Alcoa Kicks off the Q2 Earnings Season ...Hardly World Cup, But Not Bad

Stocks: (AL)(AA)

From Value Discipline

Alcoa (AA) brings in the earnings season as a Dow component and has posted some pretty decent numbers this evening.

Though the press services ballyhoo the big 62% profit jump, it is important to keep things in perspective.

As some of you may recall, I have not been a great fan of this company, having preferred Alcan (AL) largely because of AL's energy cost advantages and what I believed to be continuing synergies (forgive me for using that word) from the Pechiney integration.

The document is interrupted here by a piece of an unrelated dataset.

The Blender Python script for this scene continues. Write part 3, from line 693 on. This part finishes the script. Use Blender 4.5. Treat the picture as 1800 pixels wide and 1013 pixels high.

Cash flow from operations for the second quarter has come in at about $700 million as compared to the corresponding period last year of $384 million. This brings CFFO for the first half of the year to $486 million versus $145 million. Contrast this with earnings for the first half of $1.367 billion versus last year's $720 million. The improvement in CFFO is quite evident, yet still represents, because of working capital needs, a considerably less robust view than GAAP earnings.

Looking at capex, and resultant free cash flow, again, I am somewhat disappointed. Capex for the first half was $1.32 billion resulting in negative free cash flow of $835 million. This is the best that the company can show in a metals market that has screamed? Debt to cap remained steady at 32% within its guidelines of 25-35%.

Looking at individual segments demonstrated some very strong profitability. Alumina, for example showed operating margins of 39%. Primary metals similarly were strong with 30.&% margins. The company has pointed out that 1/3 of the third quarter production is already priced at higher than current price levels.

On the fabricated side, the company disappoints me. Again, despite the very healthy aerospace market, operating margins came in at 3.7% in flat-rolled products. Labor contract related costs have held back profitability presumably as a non-recurring cost. The extruded and end product segment had operating margins of 1.5%. Engineered solutions showed improved operating margins at 7%. Packaging and consumer showed a much improved operating margin versus the first quarter of 4.4%.

I am encouraged by the improved disclosure and transparency in the results. As I have said before, the management takes great credit for achieving what the L.M.E provideth. Natural for a commodity business, I suppose. Yet when I look at the improving volumes of business that the fabrication businesses are seeing relative to the operating margins that are being achieved, I come away disappointed. Results really should be better here.

Returns on invested capital have improved, but are not exactly heady. Management seems please with a first half ROIC of just over 15%. Using somewhat more conventional TTM figures, it looks more like 10% to me.

At the end of today's conference call, the Chairman and CEO, Alain Belda used as his final line, " And by the way guys, this was a great quarter. I would like you to think about it this way."

Sorry, Alain. It was not bad, but at least in my view and I suspect among some others', it wasn't great.

Disclaimer: Neither I, my family, nor my clients own a current position in Alcoa. Certain clients own a current position in Alcan.